Anyway I was fucking delirious. It was sad in art history because Allan gave a guest lecture on..."barbaric" art? Like northern invaders to the Roman Empire? He kept calling them barbarians, I don't remember who they actually were. The Irish and German, before Ireland and Germany existed. I stopped taking notes and doodled a lot instead. And something really strange happened. Free from the chains of self-consciousness, my hand freely moved, and my doodles and drawings are some of the best I've ever done (in a casual, unplanned context). Like, I looked over my sketchbook, and I was drawing in the dark so it was hard to see, but my drawings were actually really good. I've improved a lot. Weird how that happens. I should draw more.
After class, I got lunch. And I saw Vincent. Oh...Vincent. I regret ever having wished for him to come back into my life for the sake of entertainment. I just. He talked at me for an hour or so, maybe a little less. He told me all about how he was sick for a week and listened to smutty audiobooks for the sake of entertainment. So I asked what he was reading. It could have bee anything. Thousands of years of literacy, of flourishing human cultures, epitomizing the creativity and intelligence of humanity. Gliding right past Gilgamesh, The Odyssey, Rousseau, Locke, Journey to the West, Dante, Woolf, Beckett, Joyce, Nabokov—and reaching, instead, for "The Mating Seduction of Werewolves." I JUST. I FUCKING CAN'T. I was so delirious I could barely contain myself.

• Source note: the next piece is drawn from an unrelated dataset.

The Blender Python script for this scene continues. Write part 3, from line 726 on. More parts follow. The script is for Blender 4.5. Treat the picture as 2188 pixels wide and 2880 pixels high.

Not my laughter. I feared for my life. It was a legitimately creepy conversation. After it was all over I looked down at my shirt and realized that the collar had stretched, immodestly exposing more than my neck. I guess he didn't look. But I wouldn't have noticed if he did. He also said that we should go to lunch sometime. I said, "We literally just had lunch!" He said, "I don't mean here. Like, out, somewhere. We have to make a connection before you leave." I hope this will never happen. The only person I hand out with one-on-one outside of school is Ameesha, and that took a year and a half of living in close proximity. I hope to never be alone with him. I hope he doesn't trap me like Michael trapped Jim.
Class was fine. I napped and then went to dinner with Bree, Sabrina, and Nathan. The three of us have fun together. I'm going to be sad to leave them after I graduate. I had mango green tea and it was GREAT.
I was supposed to have finished my intro animation by tomorrow. Alas. "Attack on Titan" took priority this weekend (and into the weekdays).